Was beschäftigt die Delegierten und die Gäste der Vollversammlung des Ökumenischen Rats der Kirchen (ÖRK) in Karlsruhe? Wie ist die Stimmung? Wie geht die Versammlung mit dem russisch-ukrainischen Konflikt um? Dazu haben wir auf halber Strecke der Tagung Dr. Christine Keim gefragt, Leiterin des Referats Mission, Ökumene und Entwicklung im evangelischen Oberkirchenrat. Sie nimmt als Gast an der Vollversammlung in Karlsruhe Teil.
Wie haben Sie die Vollversammlung in den ersten Tagen erlebt?

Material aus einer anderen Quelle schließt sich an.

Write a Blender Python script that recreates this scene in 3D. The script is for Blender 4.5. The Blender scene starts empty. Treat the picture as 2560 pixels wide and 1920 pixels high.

Dr. Christine Keim: Die ersten Tagen standen die Begegnungen und das Kennenlernen im Vordergrund, die inhaltliche Befassung mit dem Thema der Vollversammlung: „Christi Liebe bewegt, versöhnt und eint die Welt“. Auch die Grußworte von kirchlichen und religiösen Würdenträgern, dem Bundespräsidenten sowie vom Zentralrat der Juden hat die Versammlung mit großem Interesse gehört. Es ist sehr faszinierend, so vielen Menschen aus anderen Kirchen und Kulturen zu begegnen. Insgesamt sind 3.500 internationale Gäste aus der ganzen Welt in Karlsruhe anwesend. Da ist es spannend, aufeinander zu hören und sich auszutauschen, in den Plenarveranstaltungen und Workshops, bei den Morgen- und Abendgebeten oder bei spontanen Gesprächen. Am vergangenen Wochenende wurden für alle Delegierten Exkursionen in die Region angeboten, z.B. nach Stuttgart oder Speyer, um das weitere kirchliche und gesellschaftliche Umfeld kennenzulernen. Es wurden beeindruckende Gottesdienste gefeiert, in denen Christen weltweit ihren gemeinsamen Glauben teilen. Das ist sehr inspirierend.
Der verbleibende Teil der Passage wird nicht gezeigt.